Direction
Nothing may be dropped or altered: reproduce all the data.
- - - - - - -
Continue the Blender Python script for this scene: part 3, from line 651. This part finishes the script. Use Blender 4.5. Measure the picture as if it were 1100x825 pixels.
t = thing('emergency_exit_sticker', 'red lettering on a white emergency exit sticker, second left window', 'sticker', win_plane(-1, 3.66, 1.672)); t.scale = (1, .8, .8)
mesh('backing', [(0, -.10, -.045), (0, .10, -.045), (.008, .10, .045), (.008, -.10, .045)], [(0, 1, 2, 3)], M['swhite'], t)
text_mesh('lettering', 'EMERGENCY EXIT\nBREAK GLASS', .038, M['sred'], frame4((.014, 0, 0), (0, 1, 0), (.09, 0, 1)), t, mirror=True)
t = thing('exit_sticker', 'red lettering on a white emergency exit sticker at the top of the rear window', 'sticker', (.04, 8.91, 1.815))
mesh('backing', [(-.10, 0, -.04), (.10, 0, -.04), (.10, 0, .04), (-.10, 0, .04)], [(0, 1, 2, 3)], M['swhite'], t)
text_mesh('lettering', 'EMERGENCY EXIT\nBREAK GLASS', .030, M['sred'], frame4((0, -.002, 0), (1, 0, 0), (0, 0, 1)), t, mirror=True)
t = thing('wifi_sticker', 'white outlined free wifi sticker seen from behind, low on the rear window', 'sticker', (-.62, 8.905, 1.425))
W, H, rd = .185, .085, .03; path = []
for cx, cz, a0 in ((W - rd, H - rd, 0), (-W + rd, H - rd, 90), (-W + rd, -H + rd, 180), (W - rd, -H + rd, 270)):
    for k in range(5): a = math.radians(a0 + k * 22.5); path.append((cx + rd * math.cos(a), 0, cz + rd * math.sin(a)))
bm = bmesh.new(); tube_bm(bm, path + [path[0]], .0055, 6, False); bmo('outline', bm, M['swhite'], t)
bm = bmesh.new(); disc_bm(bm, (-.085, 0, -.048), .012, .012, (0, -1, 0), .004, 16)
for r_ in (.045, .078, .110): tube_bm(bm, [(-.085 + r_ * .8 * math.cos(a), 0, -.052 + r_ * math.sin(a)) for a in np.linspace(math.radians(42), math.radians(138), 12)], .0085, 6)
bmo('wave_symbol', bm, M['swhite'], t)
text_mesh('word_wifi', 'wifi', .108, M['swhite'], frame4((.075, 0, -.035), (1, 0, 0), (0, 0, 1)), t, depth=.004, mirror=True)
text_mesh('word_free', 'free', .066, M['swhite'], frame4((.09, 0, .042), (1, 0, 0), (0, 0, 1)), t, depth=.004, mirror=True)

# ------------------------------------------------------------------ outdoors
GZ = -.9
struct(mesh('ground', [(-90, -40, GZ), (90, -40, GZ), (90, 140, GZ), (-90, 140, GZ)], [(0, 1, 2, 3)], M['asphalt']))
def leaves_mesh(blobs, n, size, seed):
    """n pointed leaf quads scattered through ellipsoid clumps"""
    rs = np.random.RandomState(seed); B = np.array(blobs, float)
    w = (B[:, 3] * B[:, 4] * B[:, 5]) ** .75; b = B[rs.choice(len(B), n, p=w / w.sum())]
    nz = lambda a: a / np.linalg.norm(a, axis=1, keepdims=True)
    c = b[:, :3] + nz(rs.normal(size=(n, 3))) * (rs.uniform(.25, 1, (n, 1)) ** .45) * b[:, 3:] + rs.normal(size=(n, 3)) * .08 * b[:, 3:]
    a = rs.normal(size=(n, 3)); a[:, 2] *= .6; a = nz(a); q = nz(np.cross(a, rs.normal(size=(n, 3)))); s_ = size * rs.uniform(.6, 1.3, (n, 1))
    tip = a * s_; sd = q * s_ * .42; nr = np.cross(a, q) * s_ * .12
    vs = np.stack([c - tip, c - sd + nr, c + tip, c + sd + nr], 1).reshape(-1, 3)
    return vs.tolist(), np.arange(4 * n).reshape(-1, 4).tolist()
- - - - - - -
Complete answer
Continue the Blender Python script for this scene: part 3, from line 651. This part finishes the script. Use Blender 4.5. Measure the picture as if it were 1100x825 pixels.
t = thing('emergency_exit_sticker', 'red lettering on a white emergency exit sticker, second left window', 'sticker', win_plane(-1, 3.66, 1.672)); t.scale = (1, .8, .8)
mesh('backing', [(0, -.10, -.045), (0, .10, -.045), (.008, .10, .045), (.008, -.10, .045)], [(0, 1, 2, 3)], M['swhite'], t)
text_mesh('lettering', 'EMERGENCY EXIT\nBREAK GLASS', .038, M['sred'], frame4((.014, 0, 0), (0, 1, 0), (.09, 0, 1)), t, mirror=True)
t = thing('exit_sticker', 'red lettering on a white emergency exit sticker at the top of the rear window', 'sticker', (.04, 8.91, 1.815))
mesh('backing', [(-.10, 0, -.04), (.10, 0, -.04), (.10, 0, .04), (-.10, 0, .04)], [(0, 1, 2, 3)], M['swhite'], t)
text_mesh('lettering', 'EMERGENCY EXIT\nBREAK GLASS', .030, M['sred'], frame4((0, -.002, 0), (1, 0, 0), (0, 0, 1)), t, mirror=True)
t = thing('wifi_sticker', 'white outlined free wifi sticker seen from behind, low on the rear window', 'sticker', (-.62, 8.905, 1.425))
W, H, rd = .185, .085, .03; path = []
for cx, cz, a0 in ((W - rd, H - rd, 0), (-W + rd, H - rd, 90), (-W + rd, -H + rd, 180), (W - rd, -H + rd, 270)):
    for k in range(5): a = math.radians(a0 + k * 22.5); path.append((cx + rd * math.cos(a), 0, cz + rd * math.sin(a)))
bm = bmesh.new(); tube_bm(bm, path + [path[0]], .0055, 6, False); bmo('outline', bm, M['swhite'], t)
bm = bmesh.new(); disc_bm(bm, (-.085, 0, -.048), .012, .012, (0, -1, 0), .004, 16)
for r_ in (.045, .078, .110): tube_bm(bm, [(-.085 + r_ * .8 * math.cos(a), 0, -.052 + r_ * math.sin(a)) for a in np.linspace(math.radians(42), math.radians(138), 12)], .0085, 6)
bmo('wave_symbol', bm, M['swhite'], t)
text_mesh('word_wifi', 'wifi', .108, M['swhite'], frame4((.075, 0, -.035), (1, 0, 0), (0, 0, 1)), t, depth=.004, mirror=True)
text_mesh('word_free', 'free', .066, M['swhite'], frame4((.09, 0, .042), (1, 0, 0), (0, 0, 1)), t, depth=.004, mirror=True)

# ------------------------------------------------------------------ outdoors
GZ = -.9
struct(mesh('ground', [(-90, -40, GZ), (90, -40, GZ), (90, 140, GZ), (-90, 140, GZ)], [(0, 1, 2, 3)], M['asphalt']))
def leaves_mesh(blobs, n, size, seed):
    """n pointed leaf quads scattered through ellipsoid clumps"""
    rs = np.random.RandomState(seed); B = np.array(blobs, float)
    w = (B[:, 3] * B[:, 4] * B[:, 5]) ** .75; b = B[rs.choice(len(B), n, p=w / w.sum())]
    nz = lambda a: a / np.linalg.norm(a, axis=1, keepdims=True)
    c = b[:, :3] + nz(rs.normal(size=(n, 3))) * (rs.uniform(.25, 1, (n, 1)) ** .45) * b[:, 3:] + rs.normal(size=(n, 3)) * .08 * b[:, 3:]
    a = rs.normal(size=(n, 3)); a[:, 2] *= .6; a = nz(a); q = nz(np.cross(a, rs.normal(size=(n, 3)))); s_ = size * rs.uniform(.6, 1.3, (n, 1))
    tip = a * s_; sd = q * s_ * .42; nr = np.cross(a, q) * s_ * .12
    vs = np.stack([c - tip, c - sd + nr, c + tip, c + sd + nr], 1).reshape(-1, 3)
    return vs.tolist(), np.arange(4 * n).reshape(-1, 4).tolist()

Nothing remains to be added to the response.